EXERCISE OBJECTIVE - Exactly reproduce the lines of the listing below from the one containing "Write the bpy" through the one containing "R = math.radians". Skip the images.

------------------------------------

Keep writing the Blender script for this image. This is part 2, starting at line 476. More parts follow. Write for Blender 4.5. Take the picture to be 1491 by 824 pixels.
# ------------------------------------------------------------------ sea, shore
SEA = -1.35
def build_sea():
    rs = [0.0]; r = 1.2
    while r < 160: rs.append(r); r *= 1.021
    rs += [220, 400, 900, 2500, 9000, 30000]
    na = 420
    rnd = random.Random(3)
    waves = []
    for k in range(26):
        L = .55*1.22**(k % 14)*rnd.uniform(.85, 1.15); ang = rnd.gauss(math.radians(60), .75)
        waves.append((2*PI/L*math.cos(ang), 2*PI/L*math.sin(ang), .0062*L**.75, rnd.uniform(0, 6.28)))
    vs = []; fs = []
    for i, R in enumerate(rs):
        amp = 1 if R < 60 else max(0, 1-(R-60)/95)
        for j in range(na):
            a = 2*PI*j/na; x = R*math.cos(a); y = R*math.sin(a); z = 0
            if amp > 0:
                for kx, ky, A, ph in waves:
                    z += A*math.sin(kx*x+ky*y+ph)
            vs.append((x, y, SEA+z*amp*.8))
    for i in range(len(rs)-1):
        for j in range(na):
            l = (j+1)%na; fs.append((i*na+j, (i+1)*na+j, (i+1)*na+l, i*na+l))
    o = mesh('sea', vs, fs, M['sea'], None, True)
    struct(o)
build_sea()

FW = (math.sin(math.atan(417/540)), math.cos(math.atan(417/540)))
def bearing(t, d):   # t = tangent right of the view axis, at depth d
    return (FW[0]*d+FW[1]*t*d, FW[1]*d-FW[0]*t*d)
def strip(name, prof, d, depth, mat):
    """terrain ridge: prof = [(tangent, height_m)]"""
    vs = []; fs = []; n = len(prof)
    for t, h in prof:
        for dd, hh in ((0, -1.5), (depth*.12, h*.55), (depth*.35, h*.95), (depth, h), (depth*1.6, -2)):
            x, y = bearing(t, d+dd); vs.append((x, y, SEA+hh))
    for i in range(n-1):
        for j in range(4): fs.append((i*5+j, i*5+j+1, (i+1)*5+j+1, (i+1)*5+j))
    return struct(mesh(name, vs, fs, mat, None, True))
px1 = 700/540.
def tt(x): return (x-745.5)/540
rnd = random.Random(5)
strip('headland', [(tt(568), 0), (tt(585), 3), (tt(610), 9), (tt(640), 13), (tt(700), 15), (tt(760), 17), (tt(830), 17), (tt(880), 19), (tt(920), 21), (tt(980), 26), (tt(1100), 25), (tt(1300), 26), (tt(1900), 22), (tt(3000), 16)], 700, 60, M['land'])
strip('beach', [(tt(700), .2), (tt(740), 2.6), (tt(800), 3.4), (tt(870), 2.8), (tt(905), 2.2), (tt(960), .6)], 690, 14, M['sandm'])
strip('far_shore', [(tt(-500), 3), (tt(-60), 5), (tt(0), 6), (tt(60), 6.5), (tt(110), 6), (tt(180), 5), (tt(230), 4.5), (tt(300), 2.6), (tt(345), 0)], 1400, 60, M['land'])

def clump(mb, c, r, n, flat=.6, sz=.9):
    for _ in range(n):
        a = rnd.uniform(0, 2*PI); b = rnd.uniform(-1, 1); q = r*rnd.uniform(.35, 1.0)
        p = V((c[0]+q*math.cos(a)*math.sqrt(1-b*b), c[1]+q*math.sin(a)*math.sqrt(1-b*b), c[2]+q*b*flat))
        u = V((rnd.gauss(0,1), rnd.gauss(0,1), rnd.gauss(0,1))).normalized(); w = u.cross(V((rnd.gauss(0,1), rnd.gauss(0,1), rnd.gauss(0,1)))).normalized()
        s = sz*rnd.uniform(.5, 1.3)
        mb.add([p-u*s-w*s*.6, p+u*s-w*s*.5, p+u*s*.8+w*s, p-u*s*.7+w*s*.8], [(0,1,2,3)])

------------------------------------

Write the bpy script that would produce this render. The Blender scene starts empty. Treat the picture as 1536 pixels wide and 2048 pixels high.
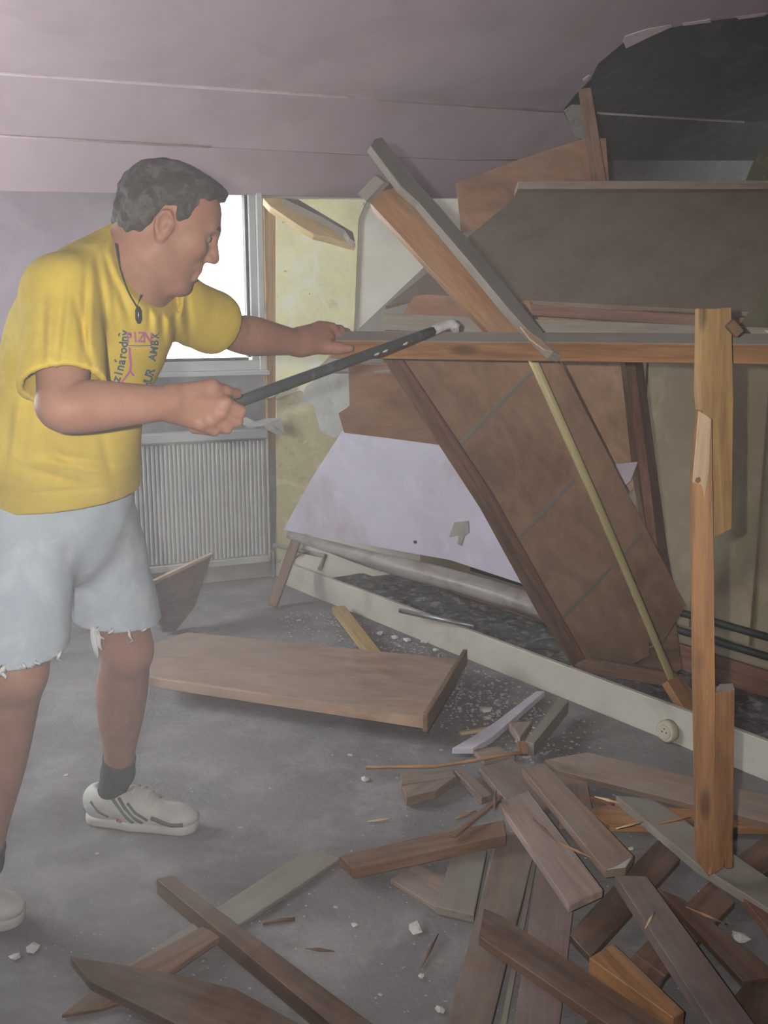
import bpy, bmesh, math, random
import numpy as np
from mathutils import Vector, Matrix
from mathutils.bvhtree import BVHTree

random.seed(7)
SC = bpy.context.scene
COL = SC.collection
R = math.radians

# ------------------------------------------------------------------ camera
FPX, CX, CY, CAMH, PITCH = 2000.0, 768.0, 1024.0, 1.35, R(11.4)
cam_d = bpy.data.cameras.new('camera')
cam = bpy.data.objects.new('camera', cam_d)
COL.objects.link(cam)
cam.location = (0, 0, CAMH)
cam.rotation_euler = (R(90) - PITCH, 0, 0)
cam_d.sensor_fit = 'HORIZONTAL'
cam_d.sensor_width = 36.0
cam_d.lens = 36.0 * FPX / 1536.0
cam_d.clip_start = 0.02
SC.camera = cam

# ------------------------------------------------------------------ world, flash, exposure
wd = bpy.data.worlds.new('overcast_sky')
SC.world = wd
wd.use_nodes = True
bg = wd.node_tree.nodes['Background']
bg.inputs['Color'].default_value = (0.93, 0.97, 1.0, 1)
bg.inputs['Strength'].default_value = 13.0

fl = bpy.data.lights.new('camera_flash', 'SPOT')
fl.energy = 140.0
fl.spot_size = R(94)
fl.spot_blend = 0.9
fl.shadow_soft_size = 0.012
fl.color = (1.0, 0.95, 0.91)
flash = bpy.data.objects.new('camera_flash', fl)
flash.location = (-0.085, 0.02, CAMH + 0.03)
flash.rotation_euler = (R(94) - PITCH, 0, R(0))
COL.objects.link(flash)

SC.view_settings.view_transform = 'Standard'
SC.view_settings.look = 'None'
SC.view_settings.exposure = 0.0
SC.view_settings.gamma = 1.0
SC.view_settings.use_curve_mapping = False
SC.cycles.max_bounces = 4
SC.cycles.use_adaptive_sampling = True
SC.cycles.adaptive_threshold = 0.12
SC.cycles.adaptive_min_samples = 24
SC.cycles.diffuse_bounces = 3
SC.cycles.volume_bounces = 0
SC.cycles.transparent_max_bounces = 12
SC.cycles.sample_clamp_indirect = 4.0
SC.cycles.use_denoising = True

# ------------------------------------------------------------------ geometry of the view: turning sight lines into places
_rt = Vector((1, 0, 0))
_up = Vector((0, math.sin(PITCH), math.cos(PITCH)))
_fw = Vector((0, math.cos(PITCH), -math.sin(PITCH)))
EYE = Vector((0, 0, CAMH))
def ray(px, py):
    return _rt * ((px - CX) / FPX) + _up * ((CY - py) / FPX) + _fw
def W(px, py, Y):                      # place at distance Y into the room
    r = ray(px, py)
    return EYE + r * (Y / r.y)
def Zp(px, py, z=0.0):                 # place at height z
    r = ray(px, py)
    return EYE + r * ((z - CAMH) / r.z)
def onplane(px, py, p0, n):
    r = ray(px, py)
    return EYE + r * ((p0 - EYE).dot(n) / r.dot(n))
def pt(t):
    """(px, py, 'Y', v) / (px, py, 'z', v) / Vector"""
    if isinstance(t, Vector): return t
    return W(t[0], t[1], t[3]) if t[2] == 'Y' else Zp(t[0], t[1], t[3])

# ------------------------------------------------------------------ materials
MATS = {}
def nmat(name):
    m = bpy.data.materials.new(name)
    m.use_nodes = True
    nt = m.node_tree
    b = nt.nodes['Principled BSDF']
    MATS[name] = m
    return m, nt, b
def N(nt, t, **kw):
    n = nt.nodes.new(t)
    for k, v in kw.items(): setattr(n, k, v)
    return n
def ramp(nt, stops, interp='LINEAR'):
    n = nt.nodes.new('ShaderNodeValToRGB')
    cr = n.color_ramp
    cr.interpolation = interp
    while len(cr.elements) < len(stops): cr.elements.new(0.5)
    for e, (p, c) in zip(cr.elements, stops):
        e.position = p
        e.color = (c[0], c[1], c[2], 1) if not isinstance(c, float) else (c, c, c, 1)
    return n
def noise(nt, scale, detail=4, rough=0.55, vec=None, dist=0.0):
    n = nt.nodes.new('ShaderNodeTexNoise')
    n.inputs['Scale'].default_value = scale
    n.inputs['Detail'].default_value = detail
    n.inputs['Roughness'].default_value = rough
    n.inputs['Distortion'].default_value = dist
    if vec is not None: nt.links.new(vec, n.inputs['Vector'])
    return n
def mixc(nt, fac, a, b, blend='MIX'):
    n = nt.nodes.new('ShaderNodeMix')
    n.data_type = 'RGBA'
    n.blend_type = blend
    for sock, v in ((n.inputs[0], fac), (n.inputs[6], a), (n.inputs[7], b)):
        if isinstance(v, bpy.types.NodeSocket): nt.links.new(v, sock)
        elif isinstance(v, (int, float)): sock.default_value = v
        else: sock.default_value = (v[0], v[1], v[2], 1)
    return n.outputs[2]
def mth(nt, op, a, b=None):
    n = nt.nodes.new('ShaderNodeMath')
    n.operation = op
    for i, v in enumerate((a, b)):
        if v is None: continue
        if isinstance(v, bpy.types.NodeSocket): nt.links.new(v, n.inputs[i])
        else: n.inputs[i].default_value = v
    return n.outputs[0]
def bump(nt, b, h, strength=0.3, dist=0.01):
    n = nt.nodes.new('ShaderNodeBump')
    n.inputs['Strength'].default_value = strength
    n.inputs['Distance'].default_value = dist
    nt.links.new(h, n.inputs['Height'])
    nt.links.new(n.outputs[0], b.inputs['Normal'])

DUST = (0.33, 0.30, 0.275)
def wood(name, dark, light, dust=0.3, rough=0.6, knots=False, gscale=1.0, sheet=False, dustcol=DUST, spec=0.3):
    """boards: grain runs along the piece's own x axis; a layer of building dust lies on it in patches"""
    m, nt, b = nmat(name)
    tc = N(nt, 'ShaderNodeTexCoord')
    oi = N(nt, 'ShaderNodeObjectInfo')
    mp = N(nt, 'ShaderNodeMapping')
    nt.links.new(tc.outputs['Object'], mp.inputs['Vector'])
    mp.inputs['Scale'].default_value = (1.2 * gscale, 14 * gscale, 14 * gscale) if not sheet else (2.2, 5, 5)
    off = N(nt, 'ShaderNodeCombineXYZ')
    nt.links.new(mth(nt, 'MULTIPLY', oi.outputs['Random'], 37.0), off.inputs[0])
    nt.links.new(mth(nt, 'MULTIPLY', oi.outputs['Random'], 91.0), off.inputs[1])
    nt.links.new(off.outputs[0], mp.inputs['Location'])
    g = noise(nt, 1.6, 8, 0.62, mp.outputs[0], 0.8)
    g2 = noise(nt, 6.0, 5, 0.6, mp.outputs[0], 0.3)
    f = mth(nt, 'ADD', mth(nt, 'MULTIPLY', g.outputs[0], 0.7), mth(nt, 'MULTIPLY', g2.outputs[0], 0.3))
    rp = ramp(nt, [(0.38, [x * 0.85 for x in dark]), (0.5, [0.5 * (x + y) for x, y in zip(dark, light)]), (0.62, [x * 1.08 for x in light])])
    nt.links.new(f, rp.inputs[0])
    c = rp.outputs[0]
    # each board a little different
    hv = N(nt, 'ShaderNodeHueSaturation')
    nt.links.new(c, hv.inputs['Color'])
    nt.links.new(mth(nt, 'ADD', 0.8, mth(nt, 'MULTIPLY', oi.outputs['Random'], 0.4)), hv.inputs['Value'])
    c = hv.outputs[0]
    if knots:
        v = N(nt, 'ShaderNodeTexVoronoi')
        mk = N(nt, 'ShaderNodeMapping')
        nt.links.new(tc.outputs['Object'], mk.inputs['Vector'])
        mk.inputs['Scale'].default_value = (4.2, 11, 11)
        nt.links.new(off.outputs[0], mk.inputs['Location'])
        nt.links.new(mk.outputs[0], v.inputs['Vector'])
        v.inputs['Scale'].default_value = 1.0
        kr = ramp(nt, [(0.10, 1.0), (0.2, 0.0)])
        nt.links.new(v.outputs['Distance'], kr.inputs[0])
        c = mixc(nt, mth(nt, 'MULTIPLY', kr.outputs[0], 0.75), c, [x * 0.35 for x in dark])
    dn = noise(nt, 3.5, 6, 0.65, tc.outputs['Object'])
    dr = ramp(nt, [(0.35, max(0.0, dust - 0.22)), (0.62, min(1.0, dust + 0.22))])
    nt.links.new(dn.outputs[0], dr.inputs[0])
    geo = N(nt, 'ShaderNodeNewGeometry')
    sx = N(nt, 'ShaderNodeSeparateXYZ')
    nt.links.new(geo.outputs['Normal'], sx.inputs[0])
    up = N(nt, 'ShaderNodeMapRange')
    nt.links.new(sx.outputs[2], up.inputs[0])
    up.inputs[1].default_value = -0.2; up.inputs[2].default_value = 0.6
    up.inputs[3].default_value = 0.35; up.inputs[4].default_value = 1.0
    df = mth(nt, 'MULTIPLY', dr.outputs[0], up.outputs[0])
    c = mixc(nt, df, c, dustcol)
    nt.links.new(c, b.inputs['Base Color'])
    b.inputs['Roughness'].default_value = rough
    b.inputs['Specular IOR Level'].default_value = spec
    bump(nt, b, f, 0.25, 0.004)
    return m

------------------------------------

TASK RESULT -
Write the bpy script that would produce this render. The Blender scene starts empty. Treat the picture as 1536 pixels wide and 2048 pixels high.
import bpy, bmesh, math, random
import numpy as np
from mathutils import Vector, Matrix
from mathutils.bvhtree import BVHTree

random.seed(7)
SC = bpy.context.scene
COL = SC.collection
R = math.radians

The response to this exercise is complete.